→ **Items from a data source**:
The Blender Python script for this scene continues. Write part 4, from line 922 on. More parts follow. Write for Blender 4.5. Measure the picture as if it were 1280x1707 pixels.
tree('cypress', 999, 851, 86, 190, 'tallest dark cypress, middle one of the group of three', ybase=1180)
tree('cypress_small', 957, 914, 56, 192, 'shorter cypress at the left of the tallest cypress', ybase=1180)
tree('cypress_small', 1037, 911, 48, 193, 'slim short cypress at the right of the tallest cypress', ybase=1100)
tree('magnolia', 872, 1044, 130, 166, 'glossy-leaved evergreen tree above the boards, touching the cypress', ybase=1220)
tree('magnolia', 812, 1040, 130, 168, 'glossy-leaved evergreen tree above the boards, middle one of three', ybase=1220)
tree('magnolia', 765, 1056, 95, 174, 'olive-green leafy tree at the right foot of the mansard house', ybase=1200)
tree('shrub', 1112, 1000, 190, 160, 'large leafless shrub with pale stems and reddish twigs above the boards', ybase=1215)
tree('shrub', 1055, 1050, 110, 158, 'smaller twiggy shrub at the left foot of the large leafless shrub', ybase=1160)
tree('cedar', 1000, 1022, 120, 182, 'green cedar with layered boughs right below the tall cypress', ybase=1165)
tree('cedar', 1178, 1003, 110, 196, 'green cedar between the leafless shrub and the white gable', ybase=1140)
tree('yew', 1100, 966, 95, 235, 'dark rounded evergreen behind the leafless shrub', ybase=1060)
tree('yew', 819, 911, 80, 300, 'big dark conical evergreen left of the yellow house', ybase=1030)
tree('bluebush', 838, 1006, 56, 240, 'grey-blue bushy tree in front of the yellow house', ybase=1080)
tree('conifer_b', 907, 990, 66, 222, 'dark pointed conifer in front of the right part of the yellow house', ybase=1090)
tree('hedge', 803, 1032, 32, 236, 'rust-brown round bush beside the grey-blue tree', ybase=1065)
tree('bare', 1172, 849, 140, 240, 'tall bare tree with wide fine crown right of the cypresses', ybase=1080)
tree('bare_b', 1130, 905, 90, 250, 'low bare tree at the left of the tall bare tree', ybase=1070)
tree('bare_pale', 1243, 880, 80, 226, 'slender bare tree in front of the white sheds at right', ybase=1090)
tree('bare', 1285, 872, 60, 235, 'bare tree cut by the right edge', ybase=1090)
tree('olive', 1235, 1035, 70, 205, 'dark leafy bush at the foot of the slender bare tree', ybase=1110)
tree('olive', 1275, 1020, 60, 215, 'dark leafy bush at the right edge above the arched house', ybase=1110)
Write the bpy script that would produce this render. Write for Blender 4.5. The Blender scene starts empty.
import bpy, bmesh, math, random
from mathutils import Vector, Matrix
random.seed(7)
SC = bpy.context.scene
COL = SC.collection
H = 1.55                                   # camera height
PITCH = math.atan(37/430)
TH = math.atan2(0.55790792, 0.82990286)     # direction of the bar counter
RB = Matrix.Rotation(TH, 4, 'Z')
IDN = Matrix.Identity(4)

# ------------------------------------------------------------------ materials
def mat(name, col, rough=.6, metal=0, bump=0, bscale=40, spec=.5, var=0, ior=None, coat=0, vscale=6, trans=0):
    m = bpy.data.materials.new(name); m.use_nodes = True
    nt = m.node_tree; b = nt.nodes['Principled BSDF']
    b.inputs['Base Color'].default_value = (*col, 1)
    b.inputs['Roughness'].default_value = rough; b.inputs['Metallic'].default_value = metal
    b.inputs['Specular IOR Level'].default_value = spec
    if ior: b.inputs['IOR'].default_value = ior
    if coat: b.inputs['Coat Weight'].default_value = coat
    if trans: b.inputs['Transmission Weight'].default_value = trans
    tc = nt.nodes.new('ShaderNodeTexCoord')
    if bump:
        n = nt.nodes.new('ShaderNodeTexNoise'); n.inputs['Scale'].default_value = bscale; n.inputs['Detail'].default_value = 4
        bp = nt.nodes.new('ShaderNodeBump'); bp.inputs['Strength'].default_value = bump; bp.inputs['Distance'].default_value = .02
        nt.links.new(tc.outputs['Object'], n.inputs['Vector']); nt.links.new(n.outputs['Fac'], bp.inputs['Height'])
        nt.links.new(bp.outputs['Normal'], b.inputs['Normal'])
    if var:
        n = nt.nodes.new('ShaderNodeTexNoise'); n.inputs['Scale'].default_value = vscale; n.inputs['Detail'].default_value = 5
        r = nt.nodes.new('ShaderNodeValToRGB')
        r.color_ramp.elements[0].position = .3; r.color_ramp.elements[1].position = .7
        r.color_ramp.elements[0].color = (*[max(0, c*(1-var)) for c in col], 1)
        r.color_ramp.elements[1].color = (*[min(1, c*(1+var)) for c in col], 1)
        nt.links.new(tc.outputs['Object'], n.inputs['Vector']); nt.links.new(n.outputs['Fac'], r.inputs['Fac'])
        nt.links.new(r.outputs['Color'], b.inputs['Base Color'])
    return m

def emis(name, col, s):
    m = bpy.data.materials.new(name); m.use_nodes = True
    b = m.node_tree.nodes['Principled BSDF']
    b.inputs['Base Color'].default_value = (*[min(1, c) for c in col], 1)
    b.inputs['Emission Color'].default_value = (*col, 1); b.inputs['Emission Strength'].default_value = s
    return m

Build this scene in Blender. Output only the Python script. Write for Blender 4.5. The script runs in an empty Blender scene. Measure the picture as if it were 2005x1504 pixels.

→ **Given task**: Exactly reproduce all of the entries above.

→ **The solution**:
The Blender Python script for this scene continues. Write part 4, from line 922 on. More parts follow. Write for Blender 4.5. Measure the picture as if it were 1280x1707 pixels.
tree('cypress', 999, 851, 86, 190, 'tallest dark cypress, middle one of the group of three', ybase=1180)
tree('cypress_small', 957, 914, 56, 192, 'shorter cypress at the left of the tallest cypress', ybase=1180)
tree('cypress_small', 1037, 911, 48, 193, 'slim short cypress at the right of the tallest cypress', ybase=1100)
tree('magnolia', 872, 1044, 130, 166, 'glossy-leaved evergreen tree above the boards, touching the cypress', ybase=1220)
tree('magnolia', 812, 1040, 130, 168, 'glossy-leaved evergreen tree above the boards, middle one of three', ybase=1220)
tree('magnolia', 765, 1056, 95, 174, 'olive-green leafy tree at the right foot of the mansard house', ybase=1200)
tree('shrub', 1112, 1000, 190, 160, 'large leafless shrub with pale stems and reddish twigs above the boards', ybase=1215)
tree('shrub', 1055, 1050, 110, 158, 'smaller twiggy shrub at the left foot of the large leafless shrub', ybase=1160)
tree('cedar', 1000, 1022, 120, 182, 'green cedar with layered boughs right below the tall cypress', ybase=1165)
tree('cedar', 1178, 1003, 110, 196, 'green cedar between the leafless shrub and the white gable', ybase=1140)
tree('yew', 1100, 966, 95, 235, 'dark rounded evergreen behind the leafless shrub', ybase=1060)
tree('yew', 819, 911, 80, 300, 'big dark conical evergreen left of the yellow house', ybase=1030)
tree('bluebush', 838, 1006, 56, 240, 'grey-blue bushy tree in front of the yellow house', ybase=1080)
tree('conifer_b', 907, 990, 66, 222, 'dark pointed conifer in front of the right part of the yellow house', ybase=1090)
tree('hedge', 803, 1032, 32, 236, 'rust-brown round bush beside the grey-blue tree', ybase=1065)
tree('bare', 1172, 849, 140, 240, 'tall bare tree with wide fine crown right of the cypresses', ybase=1080)
tree('bare_b', 1130, 905, 90, 250, 'low bare tree at the left of the tall bare tree', ybase=1070)
tree('bare_pale', 1243, 880, 80, 226, 'slender bare tree in front of the white sheds at right', ybase=1090)
tree('bare', 1285, 872, 60, 235, 'bare tree cut by the right edge', ybase=1090)
tree('olive', 1235, 1035, 70, 205, 'dark leafy bush at the foot of the slender bare tree', ybase=1110)
tree('olive', 1275, 1020, 60, 215, 'dark leafy bush at the right edge above the arched house', ybase=1110)
Write the bpy script that would produce this render. Write for Blender 4.5. The Blender scene starts empty.
import bpy, bmesh, math, random
from mathutils import Vector, Matrix
random.seed(7)
SC = bpy.context.scene
COL = SC.collection
H = 1.55                                   # camera height
PITCH = math.atan(37/430)
TH = math.atan2(0.55790792, 0.82990286)     # direction of the bar counter
RB = Matrix.Rotation(TH, 4, 'Z')
IDN = Matrix.Identity(4)

# ------------------------------------------------------------------ materials
def mat(name, col, rough=.6, metal=0, bump=0, bscale=40, spec=.5, var=0, ior=None, coat=0, vscale=6, trans=0):
    m = bpy.data.materials.new(name); m.use_nodes = True
    nt = m.node_tree; b = nt.nodes['Principled BSDF']
    b.inputs['Base Color'].default_value = (*col, 1)
    b.inputs['Roughness'].default_value = rough; b.inputs['Metallic'].default_value = metal
    b.inputs['Specular IOR Level'].default_value = spec
    if ior: b.inputs['IOR'].default_value = ior
    if coat: b.inputs['Coat Weight'].default_value = coat
    if trans: b.inputs['Transmission Weight'].default_value = trans
    tc = nt.nodes.new('ShaderNodeTexCoord')
    if bump:
        n = nt.nodes.new('ShaderNodeTexNoise'); n.inputs['Scale'].default_value = bscale; n.inputs['Detail'].default_value = 4
        bp = nt.nodes.new('ShaderNodeBump'); bp.inputs['Strength'].default_value = bump; bp.inputs['Distance'].default_value = .02
        nt.links.new(tc.outputs['Object'], n.inputs['Vector']); nt.links.new(n.outputs['Fac'], bp.inputs['Height'])
        nt.links.new(bp.outputs['Normal'], b.inputs['Normal'])
    if var:
        n = nt.nodes.new('ShaderNodeTexNoise'); n.inputs['Scale'].default_value = vscale; n.inputs['Detail'].default_value = 5
        r = nt.nodes.new('ShaderNodeValToRGB')
        r.color_ramp.elements[0].position = .3; r.color_ramp.elements[1].position = .7
        r.color_ramp.elements[0].color = (*[max(0, c*(1-var)) for c in col], 1)
        r.color_ramp.elements[1].color = (*[min(1, c*(1+var)) for c in col], 1)
        nt.links.new(tc.outputs['Object'], n.inputs['Vector']); nt.links.new(n.outputs['Fac'], r.inputs['Fac'])
        nt.links.new(r.outputs['Color'], b.inputs['Base Color'])
    return m

def emis(name, col, s):
    m = bpy.data.materials.new(name); m.use_nodes = True
    b = m.node_tree.nodes['Principled BSDF']
    b.inputs['Base Color'].default_value = (*[min(1, c) for c in col], 1)
    b.inputs['Emission Color'].default_value = (*col, 1); b.inputs['Emission Strength'].default_value = s
    return m

Build this scene in Blender. Output only the Python script. Write for Blender 4.5. The script runs in an empty Blender scene. Measure the picture as if it were 2005x1504 pixels.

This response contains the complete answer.